GIVEN INFORMATION:
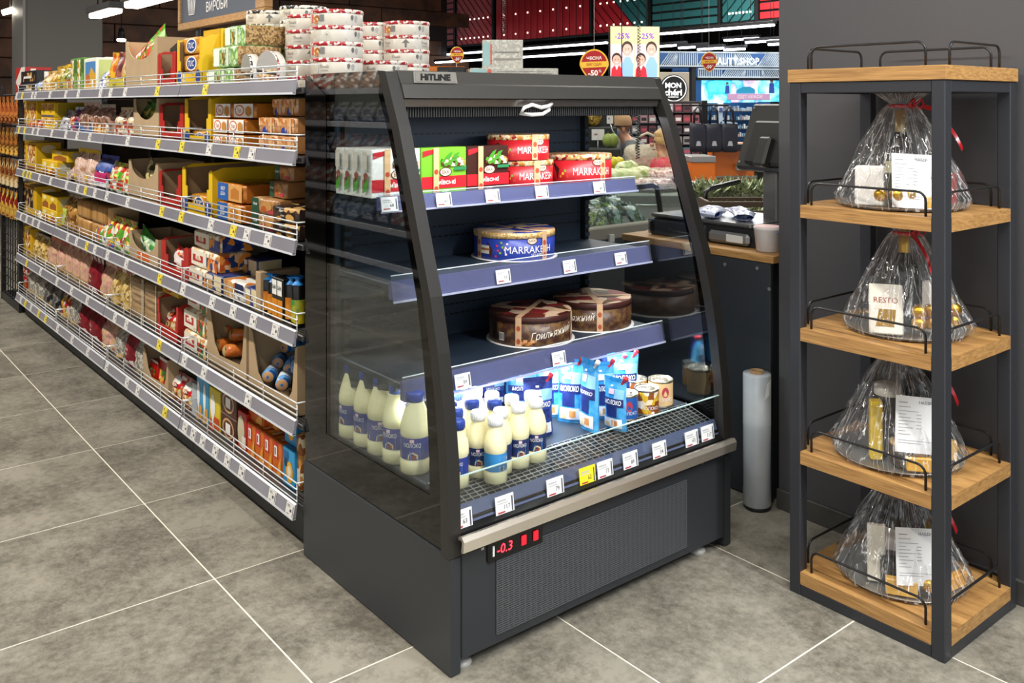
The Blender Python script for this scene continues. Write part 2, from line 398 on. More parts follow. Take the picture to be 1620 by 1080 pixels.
# ------------------------------------------------------------------ long shelving (four bays)
STEEL = mat('shelf_steel', '4a4a4c', .45, .3)
DARK = mat('dark_steel', '1f2022', .55, .2)
RAIL = mat('rail_grey', '7d7b83', .25, 0, .6, var=('8b8992', 3, .3, .7))
RAILC = mat('rail_lip', 'c9cbd0', .3)
WIRE = mat('wire_zinc', 'd2d4d4', .3, .35)
TAGW = mat('tag_paper', 'd8d5d0', .6); TAGY = mat('tag_yellow', 'e4cf3a', .6)
INKD = mat('tag_ink', '44414a', .6)
S = [1.350, 1.145, .890, .625, .365, .132]
RB = [1.331, 1.124, .865, .601, .342, .098]; RT = [z_ + .040 for z_ in RB]
SHELFNAME = ['top shelf', 'second shelf', 'third shelf', 'fourth shelf', 'fifth shelf', 'bottom shelf']
BY = [2.455, 3.415, 4.40, 5.36, 6.33]
XL = 1.18
TAGS = [
 [(36, 'y'), (27, 'w'), (52, 'w'), (57, 'w'), (80, 'w'), (105, 'w'), (125, 'w'), (160, 'w'), (176, 'w'), (199, 'w'), (250, 'y'), (283, 'w'), (326, 'y')],
 [(24, 'y'), (31, 'y'), (40, 'y'), (53, 'w'), (61, 'w'), (83, 'w'), (105, 'w'), (123, 'w'), (143, 'w'), (166, 'w'), (203, 'w'), (251, 'y'), (289, 'y'), (332, 'w'), (376, 'y'), (400, 'w')],
 [(38, 'y'), (44, 'y'), (49, 'y'), (63, 'w'), (81, 'w'), (106, 'w'), (124, 'w'), (136, 'y'), (151, 'w'), (170, 'w'), (203, 'w'), (257, 'y'), (288, 'y'), (335, 'w'), (370, 'y'), (392, 'w'), (425, 'w')],
 [(34, 'w'), (43, 'w'), (53, 'w'), (62, 'w'), (86, 'w'), (108, 'w'), (122, 'w'), (138, 'y'), (151, 'w'), (171, 'w'), (201, 'w'), (254, 'y'), (291, 'w'), (337, 'w'), (370, 'w'), (402, 'w'), (437, 'w')],
 [(43, 'y'), (65, 'w'), (91, 'w'), (114, 'w'), (139, 'w'), (167, 'w'), (183, 'w'), (201, 'w'), (253, 'y'), (293, 'w'), (324, 'w'), (394, 'w')],
 [(26, 'w'), (34, 'w'), (41, 'y'), (50, 'w'), (62, 'y'), (73, 'y'), (92, 'w'), (115, 'w'), (140, 'w'), (170, 'w'), (202, 'w'), (219, 'w'), (262, 'y'), (294, 'w'), (307, 'w'), (322, 'w'), (342, 'w'), (361, 'w'), (384, 'w'), (432, 'w'), (460, 'w')]]
def tag_mesh(m, w_=.050, h_=.037):
    b = MB(); b.box(-.0008, .0, -w_ / 2, w_ / 2, -h_ / 2, h_ / 2, m)
    for k, (yy, zz, ww, hh) in enumerate(((-.010, .012, .016, .002), (-.008, .008, .020, .0016), (.006, -.001, .011, .008), (-.010, -.012, .016, .002), (.020, 0, .004, .028))):
        b.quad((-.0011, -yy + ww / 2, zz - hh / 2), (-.0011, -yy - ww / 2, zz - hh / 2), (-.0011, -yy - ww / 2, zz + hh / 2), (-.0011, -yy + ww / 2, zz + hh / 2), INKD)
    return b.mesh('price_tag')
TM = {'w': tag_mesh(TAGW), 'y': tag_mesh(TAGY)}
BAYWHERE = ['nearest the open fridge', 'second from the fridge', 'third from the fridge', 'farthest from the fridge']
for bi in range(4):
    y0, y1 = BY[bi], BY[bi + 1]
    bay = empty('shelving_bay', 'grey metal supermarket shelving bay with wire fences, ' + BAYWHERE[bi], 'shelving', (1.22, y0, 0), 0, None)
    def L(mb, name, parent=bay, label=None):
        return mb.build(name, parent, None, label)
    ox, oy = 1.22, y0
    W = y1 - y0
    L(MB().cbox(0.01, .055, .002, W - .002, 0, .098, mat('kick_plate', '2a2a2b', .5, .2), .002), 'kick_plate')
    L(MB().box(.49, .51, .002, W - .002, .0, 1.33, DARK), 'back_panel')
    for yy in (.0, W - .02): L(MB().box(.46, .49, yy, yy + .02, 0, 1.345, STEEL), 'upright')
    for si in range(6):
        sh = L(MB().cbox(-.015, .47, .003, W - .003, S[si] - .018, S[si], STEEL, .003), 'shelf')
        zt, zb = RT[si], RB[si]
        rail = MB().prism([(-.037, zt), (-.031, zt), (-.036, zb), (-.046, zb), (-.045, zb + .004)], .004, W - .004, RAIL, 'y')
        rail.prism([(-.0385, zt - .001), (-.033, zt + .0035), (-.031, zt - .001)], .004, W - .004, RAILC, 'y'); rail.prism([(-.0475, zb - .002), (-.036, zb - .002), (-.036, zb + .001), (-.0465, zb + .004)], .004, W - .004, RAILC, 'y')
        L(rail, 'price_rail', sh)
        fn = MB(); X = -.030
        for hz_ in (.014, .031, .048, .066):
            fn.tube([(X, .006, S[si] + hz_), (X, W - .006, S[si] + hz_)], .0023, WIRE, 5)
        n = 5
        for k in range(n): yy = .012 + (W - .024) * k / (n - 1); fn.tube([(X + .002, yy, S[si] - .005), (X + .002, yy, S[si] + .066)], .0023, WIRE, 5)
        for yy in (.007, W - .007): fn.tube([(X, yy, S[si] + .066), (X + .07, yy, S[si] + .066), (X + .07, yy, S[si])], .0023, WIRE, 5)
        L(fn, 'wire_fence', sh)
        ang = math.atan2(.008, zt - zb)
        for (u, c) in TAGS[si]:
            p = atX(u, 0, XL)
            if y0 + .02 <= p.y < y1 - .02:
                t = bpy.data.objects.new('price_tag', TM[c]); C.objects.link(t); t.parent = sh
                t.location = (-.0425, p.y - y0, (zt + zb) / 2); t.rotation_euler = (0, ang, 0)
                if c == 'y': t['label'] = 'yellow price tag'
    if bi == 0:
        L(MB().cbox(.5, 1.0, .003, W - .003, 1.33, 1.345, STEEL, .003), 'top_board')
        L(MB().cbox(.95, 1.0, .003, W - .003, 0, 1.33, DARK, .003), 'rear_panel')
        L(MB().box(-.005, .49, -.004, .002, .0, 1.33, DARK), 'end_panel')
    if bi == 1:
        L(MB().cbox(.5, 1.0, .003, W - .003, 1.33, 1.345, STEEL, .003), 'top_board')
        L(MB().cbox(.95, 1.0, .003, W - .003, 0, 1.33, DARK, .003), 'rear_panel')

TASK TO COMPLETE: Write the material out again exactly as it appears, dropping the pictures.

WRITTEN REPLY:
The Blender Python script for this scene continues. Write part 2, from line 398 on. More parts follow. Take the picture to be 1620 by 1080 pixels.
# ------------------------------------------------------------------ long shelving (four bays)
STEEL = mat('shelf_steel', '4a4a4c', .45, .3)
DARK = mat('dark_steel', '1f2022', .55, .2)
RAIL = mat('rail_grey', '7d7b83', .25, 0, .6, var=('8b8992', 3, .3, .7))
RAILC = mat('rail_lip', 'c9cbd0', .3)
WIRE = mat('wire_zinc', 'd2d4d4', .3, .35)
TAGW = mat('tag_paper', 'd8d5d0', .6); TAGY = mat('tag_yellow', 'e4cf3a', .6)
INKD = mat('tag_ink', '44414a', .6)
S = [1.350, 1.145, .890, .625, .365, .132]
RB = [1.331, 1.124, .865, .601, .342, .098]; RT = [z_ + .040 for z_ in RB]
SHELFNAME = ['top shelf', 'second shelf', 'third shelf', 'fourth shelf', 'fifth shelf', 'bottom shelf']
BY = [2.455, 3.415, 4.40, 5.36, 6.33]
XL = 1.18
TAGS = [
 [(36, 'y'), (27, 'w'), (52, 'w'), (57, 'w'), (80, 'w'), (105, 'w'), (125, 'w'), (160, 'w'), (176, 'w'), (199, 'w'), (250, 'y'), (283, 'w'), (326, 'y')],
 [(24, 'y'), (31, 'y'), (40, 'y'), (53, 'w'), (61, 'w'), (83, 'w'), (105, 'w'), (123, 'w'), (143, 'w'), (166, 'w'), (203, 'w'), (251, 'y'), (289, 'y'), (332, 'w'), (376, 'y'), (400, 'w')],
 [(38, 'y'), (44, 'y'), (49, 'y'), (63, 'w'), (81, 'w'), (106, 'w'), (124, 'w'), (136, 'y'), (151, 'w'), (170, 'w'), (203, 'w'), (257, 'y'), (288, 'y'), (335, 'w'), (370, 'y'), (392, 'w'), (425, 'w')],
 [(34, 'w'), (43, 'w'), (53, 'w'), (62, 'w'), (86, 'w'), (108, 'w'), (122, 'w'), (138, 'y'), (151, 'w'), (171, 'w'), (201, 'w'), (254, 'y'), (291, 'w'), (337, 'w'), (370, 'w'), (402, 'w'), (437, 'w')],
 [(43, 'y'), (65, 'w'), (91, 'w'), (114, 'w'), (139, 'w'), (167, 'w'), (183, 'w'), (201, 'w'), (253, 'y'), (293, 'w'), (324, 'w'), (394, 'w')],
 [(26, 'w'), (34, 'w'), (41, 'y'), (50, 'w'), (62, 'y'), (73, 'y'), (92, 'w'), (115, 'w'), (140, 'w'), (170, 'w'), (202, 'w'), (219, 'w'), (262, 'y'), (294, 'w'), (307, 'w'), (322, 'w'), (342, 'w'), (361, 'w'), (384, 'w'), (432, 'w'), (460, 'w')]]
def tag_mesh(m, w_=.050, h_=.037):
    b = MB(); b.box(-.0008, .0, -w_ / 2, w_ / 2, -h_ / 2, h_ / 2, m)
    for k, (yy, zz, ww, hh) in enumerate(((-.010, .012, .016, .002), (-.008, .008, .020, .0016), (.006, -.001, .011, .008), (-.010, -.012, .016, .002), (.020, 0, .004, .028))):
        b.quad((-.0011, -yy + ww / 2, zz - hh / 2), (-.0011, -yy - ww / 2, zz - hh / 2), (-.0011, -yy - ww / 2, zz + hh / 2), (-.0011, -yy + ww / 2, zz + hh / 2), INKD)
    return b.mesh('price_tag')
TM = {'w': tag_mesh(TAGW), 'y': tag_mesh(TAGY)}
BAYWHERE = ['nearest the open fridge', 'second from the fridge', 'third from the fridge', 'farthest from the fridge']
for bi in range(4):
    y0, y1 = BY[bi], BY[bi + 1]
    bay = empty('shelving_bay', 'grey metal supermarket shelving bay with wire fences, ' + BAYWHERE[bi], 'shelving', (1.22, y0, 0), 0, None)
    def L(mb, name, parent=bay, label=None):
        return mb.build(name, parent, None, label)
    ox, oy = 1.22, y0
    W = y1 - y0
    L(MB().cbox(0.01, .055, .002, W - .002, 0, .098, mat('kick_plate', '2a2a2b', .5, .2), .002), 'kick_plate')
    L(MB().box(.49, .51, .002, W - .002, .0, 1.33, DARK), 'back_panel')
    for yy in (.0, W - .02): L(MB().box(.46, .49, yy, yy + .02, 0, 1.345, STEEL), 'upright')
    for si in range(6):
        sh = L(MB().cbox(-.015, .47, .003, W - .003, S[si] - .018, S[si], STEEL, .003), 'shelf')
        zt, zb = RT[si], RB[si]
        rail = MB().prism([(-.037, zt), (-.031, zt), (-.036, zb), (-.046, zb), (-.045, zb + .004)], .004, W - .004, RAIL, 'y')
        rail.prism([(-.0385, zt - .001), (-.033, zt + .0035), (-.031, zt - .001)], .004, W - .004, RAILC, 'y'); rail.prism([(-.0475, zb - .002), (-.036, zb - .002), (-.036, zb + .001), (-.0465, zb + .004)], .004, W - .004, RAILC, 'y')
        L(rail, 'price_rail', sh)
        fn = MB(); X = -.030
        for hz_ in (.014, .031, .048, .066):
            fn.tube([(X, .006, S[si] + hz_), (X, W - .006, S[si] + hz_)], .0023, WIRE, 5)
        n = 5
        for k in range(n): yy = .012 + (W - .024) * k / (n - 1); fn.tube([(X + .002, yy, S[si] - .005), (X + .002, yy, S[si] + .066)], .0023, WIRE, 5)
        for yy in (.007, W - .007): fn.tube([(X, yy, S[si] + .066), (X + .07, yy, S[si] + .066), (X + .07, yy, S[si])], .0023, WIRE, 5)
        L(fn, 'wire_fence', sh)
        ang = math.atan2(.008, zt - zb)
        for (u, c) in TAGS[si]:
            p = atX(u, 0, XL)
            if y0 + .02 <= p.y < y1 - .02:
                t = bpy.data.objects.new('price_tag', TM[c]); C.objects.link(t); t.parent = sh
                t.location = (-.0425, p.y - y0, (zt + zb) / 2); t.rotation_euler = (0, ang, 0)
                if c == 'y': t['label'] = 'yellow price tag'
    if bi == 0:
        L(MB().cbox(.5, 1.0, .003, W - .003, 1.33, 1.345, STEEL, .003), 'top_board')
        L(MB().cbox(.95, 1.0, .003, W - .003, 0, 1.33, DARK, .003), 'rear_panel')
        L(MB().box(-.005, .49, -.004, .002, .0, 1.33, DARK), 'end_panel')
    if bi == 1:
        L(MB().cbox(.5, 1.0, .003, W - .003, 1.33, 1.345, STEEL, .003), 'top_board')
        L(MB().cbox(.95, 1.0, .003, W - .003, 0, 1.33, DARK, .003), 'rear_panel')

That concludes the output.